[Given exercise]: Each line that includes "this" counts once; give the total and nothing besides.

[Material shown]:
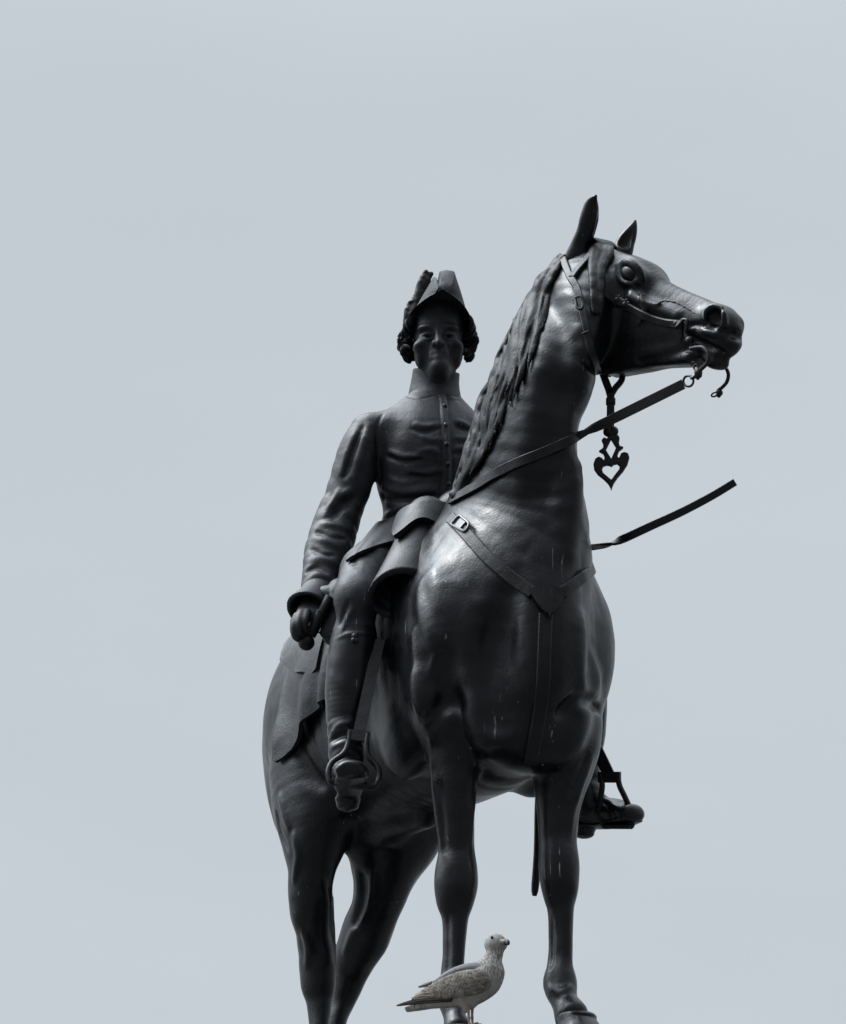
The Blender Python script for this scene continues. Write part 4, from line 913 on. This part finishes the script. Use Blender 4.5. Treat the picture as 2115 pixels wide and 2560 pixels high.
# ------------------------------------------------------------------ gull, plinth, ground
def tmat(name, build_, rough=.8):
    m = bpy.data.materials.new(name); m.use_nodes = True; t = m.node_tree; b = t.nodes['Principled BSDF']; b.inputs['Roughness'].default_value = rough
    b.inputs['Specular IOR Level'].default_value = .2; build_(t, b, nd(t, 'ShaderNodeTexCoord')); return m
def ramp(t, src, stops):
    r = nd(t, 'ShaderNodeValToRGB'); t.links.new(src, r.inputs['Fac']); e = r.color_ramp.elements
    while len(e) < len(stops): e.new(.5)
    for x, (p, c) in zip(e, stops): x.position = p; x.color = tuple(c) + (1,)
    return r.outputs['Color']
def noise(t, g, sc, det=4, scale=(1, 1, 1), rot=(0, 0, 0), rough=.5):
    mp = nd(t, 'ShaderNodeMapping'); mp.inputs['Scale'].default_value = scale; mp.inputs['Rotation'].default_value = rot; t.links.new(g.outputs['Object'], mp.inputs['Vector'])
    n = nd(t, 'ShaderNodeTexNoise'); n.inputs['Scale'].default_value = sc; n.inputs['Detail'].default_value = det; n.inputs['Roughness'].default_value = rough; t.links.new(mp.outputs[0], n.inputs['Vector']); return n.outputs['Fac']
def mixc(t, f, a, b, mode='MIX'):
    m = nd(t, 'ShaderNodeMixRGB', blend_type=mode)
    for k, x in (('Fac', f), ('Color1', a), ('Color2', b)):
        if isinstance(x, (int, float)): m.inputs[k].default_value = x
        elif isinstance(x, tuple): m.inputs[k].default_value = x + (1,)
        else: t.links.new(x, m.inputs[k])
    return m.outputs['Color']
def bump(t, b, h, s=.3, d=.003):
    n = nd(t, 'ShaderNodeBump'); n.inputs['Strength'].default_value = s; n.inputs['Distance'].default_value = d; t.links.new(h, n.inputs['Height']); t.links.new(n.outputs[0], b.inputs['Normal'])
def plumage(t, b, g):
    sp = nd(t, 'ShaderNodeSeparateXYZ'); t.links.new(g.outputs['Object'], sp.inputs[0])
    st = noise(t, g, 42, 3, (3.0, 3.0, 1.0), (0, .5, 0)); base = ramp(t, st, [(.42, (.33, .32, .31)), (.54, (.17, .15, .135))])
    hd = noise(t, g, 60, 3); head = ramp(t, hd, [(.35, (.24, .24, .235)), (.7, (.31, .31, .30))])
    r = nd(t, 'ShaderNodeMapRange'); r.inputs['From Min'].default_value = .325; r.inputs['From Max'].default_value = .35; t.links.new(sp.outputs['Z'], r.inputs['Value'])
    low_ = nd(t, 'ShaderNodeMapRange'); low_.inputs['From Min'].default_value = .17; low_.inputs['From Max'].default_value = .22; t.links.new(sp.outputs['Z'], low_.inputs['Value'])
    bel = ramp(t, noise(t, g, 35, 4), [(.3, (.25, .235, .22)), (.7, (.33, .315, .30))])
    c = mixc(t, low_.outputs[0], bel, base); c = mixc(t, r.outputs[0], c, head); t.links.new(c, b.inputs['Base Color']); bump(t, b, st, .4, .003)
def covert(t, b, g):
    mp = nd(t, 'ShaderNodeMapping'); mp.inputs['Scale'].default_value = (.55, 1, 1); mp.inputs['Rotation'].default_value = (0, .35, 0); t.links.new(g.outputs['Object'], mp.inputs['Vector'])
    n0 = noise(t, g, 45, 3); wp = nd(t, 'ShaderNodeMixRGB'); wp.inputs['Fac'].default_value = .025; t.links.new(mp.outputs[0], wp.inputs['Color1'])
    cn = nd(t, 'ShaderNodeTexNoise'); cn.inputs['Scale'].default_value = 30; t.links.new(g.outputs['Object'], cn.inputs['Vector']); t.links.new(cn.outputs['Color'], wp.inputs['Color2'])
    vo = nd(t, 'ShaderNodeTexVoronoi'); vo.inputs['Scale'].default_value = 62; t.links.new(wp.outputs[0], vo.inputs['Vector'])
    sc = nd(t, 'ShaderNodeMath', operation='MULTIPLY'); t.links.new(vo.outputs['Distance'], sc.inputs[0]); sc.inputs[1].default_value = 1.0
    c = ramp(t, sc.outputs[0], [(.10, (.055, .045, .038)), (.34, (.11, .092, .08)), (.52, (.19, .17, .15)), (.68, (.29, .27, .25))])
    c = mixc(t, ramp(t, n0, [(.3, (.2, .2, .2)), (.7, (.8, .8, .8))]), c, (.13, .115, .10))
    big = noise(t, g, 12, 2); c = mixc(t, ramp(t, big, [(.4, (0, 0, 0)), (.65, (.5, .5, .5))]), c, (.085, .072, .062))
    t.links.new(c, b.inputs['Base Color']); bump(t, b, sc.outputs[0], .5, .004)
def mantle(t, b, g):
    n = noise(t, g, 20, 4, (1, 1, 2)); t.links.new(ramp(t, n, [(.35, (.15, .15, .162)), (.6, (.19, .19, .205)), (.72, (.12, .11, .10))]), b.inputs['Base Color']); bump(t, b, n, .3)
def flight(t, b, g):
    n = noise(t, g, 30, 3, (.4, 1, 4), (0, -.25, 0)); t.links.new(ramp(t, n, [(.4, (.022, .019, .017)), (.6, (.06, .048, .04)), (.72, (.15, .13, .11))]), b.inputs['Base Color'])
G_BODY = tmat('gull_plumage', plumage); G_COV = tmat('gull_coverts', covert); G_MAN = tmat('gull_mantle', mantle); G_FLY = tmat('gull_flight', flight)
G_TAIL = tmat('gull_tail', lambda t, b, g: t.links.new(ramp(t, noise(t, g, 24, 3, (2, 2, 1)), [(.4, (.20, .19, .18)), (.6, (.34, .33, .32)), (.7, (.08, .07, .065))]), b.inputs['Base Color']))
G_BILL = tmat('gull_bill', lambda t, b, g: t.links.new(ramp(t, noise(t, g, 30, 2), [(.3, (.17, .15, .14)), (.7, (.22, .195, .18))]), b.inputs['Base Color']), .45)
G_TIP = tmat('gull_bill_tip', lambda t, b, g: t.links.new(ramp(t, noise(t, g, 30, 2), [(.3, (.02, .02, .02)), (.7, (.035, .033, .03))]), b.inputs['Base Color']), .4)
G_LEG = tmat('gull_leg', lambda t, b, g: t.links.new(ramp(t, noise(t, g, 60, 3), [(.3, (.26, .18, .14)), (.7, (.36, .27, .22))]), b.inputs['Base Color']), .6)
G_EYE = tmat('gull_eye', lambda t, b, g: t.links.new(ramp(t, noise(t, g, 60, 1), [(.3, (.012, .01, .009)), (.7, (.02, .017, .015))]), b.inputs['Base Color']), .15)

# foot point: where the sight line through the gull's feet meets the plinth top
GU, GV = 1177, 2567
gr = fwd + rtv * (GU - 1057.5) / FPX + upv * (1280 - GV) / FPX; gpos = gr * (RISE / gr[2])
gull = empty('gull', tuple(gpos + np.array((0, 0, EYE))), 0, 'young mottled brown and grey gull standing in front of the horse hooves', 'bird')
GA = R_(16); gx = np.array((math.cos(GA), -math.sin(GA), 0)); gy = np.array((math.sin(GA), math.cos(GA), 0)); gn = -gy
def gq(u, v, off=0.):
    """point of the bird's own upright middle plane (or a plane beside it, off towards the camera) seen at a pixel"""
    r = fwd + rtv * (u - 1057.5) / FPX + upv * (1280 - v) / FPX; p0 = gpos + gn * off
    return r * ((p0 @ gn) / (r @ gn)) - gpos
KG = FPX / (gpos @ fwd)
def gl(st, F, off=0., sq=1.0, k=.01, **kw):
    P = [gq(u, v, off) for u, v, h, w in st]; F.loft(P, [w for u, v, h, w in st], [h / KG for u, v, h, w in st], up=ZV if 'up' not in kw else kw.pop('up'), k=k, **kw)
GF = Field((-.36, -.22, -.03), (.24, .22, .50), .0028)
gl([(1062, 2510, 14, .022), (1095, 2496, 26, .045), (1130, 2480, 40, .062), (1165, 2468, 52, .070), (1198, 2455, 50, .068), (1219, 2440, 42, .058), (1230, 2424, 34, .046)], GF, k=.012, cap=.8)
gl([(1210, 2450, 40, .054), (1223, 2425, 32, .044), (1231, 2402, 24, .035), (1237, 2382, 22, .031), (1238, 2366, 22, .031)], GF, k=.03, up=gx)
GF.ell(gq(1238, 2359), (.049, .038, .045), [gx, gy, ZV], k=.012); GF.ell(gq(1249, 2362), (.034, .025, .024), [gx, gy, ZV], k=.012)
for px in ((1165, 2518, .012), (1180, 2508, .0)): GF.ell(gq(px[0], px[1], px[2]), (.020, .016, .026), [gx, gy, ZV], k=.015)
V, Q = GF.mesh(2); gbody = make('body', V, Q, G_BODY, gull, 1.0)
def gpart(name, st, h, mat, parent=gull, off=0., k=.008, cap=.6, extra=None, fold=None):
    P = np.array([gq(u, v, o_) for u, v, hh, w, o_ in st]); F = Field(P.min(0) - .09, P.max(0) + .09, h)
    F.loft(P, [w for u, v, hh, w, o_ in st], [hh / KG for u, v, hh, w, o_ in st], up=ZV, k=k, cap=cap, fold=fold)
    if extra: extra(F)
    V, Q = F.mesh(2); return make(name, V, Q, mat, parent, 1.0)
sc_ = lambda t, a: .0016 * np.sin(t * 26) * np.sin(a * 7)
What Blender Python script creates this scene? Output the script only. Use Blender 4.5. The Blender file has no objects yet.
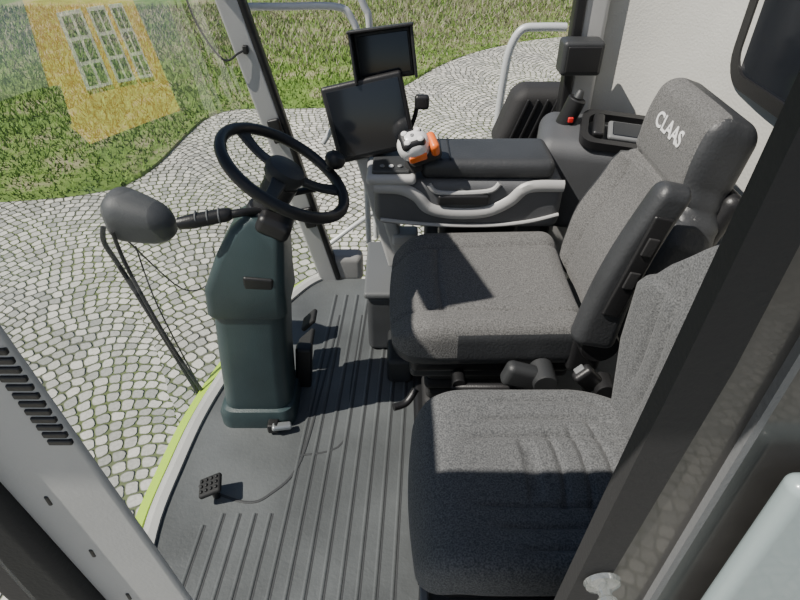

[Solution]: 2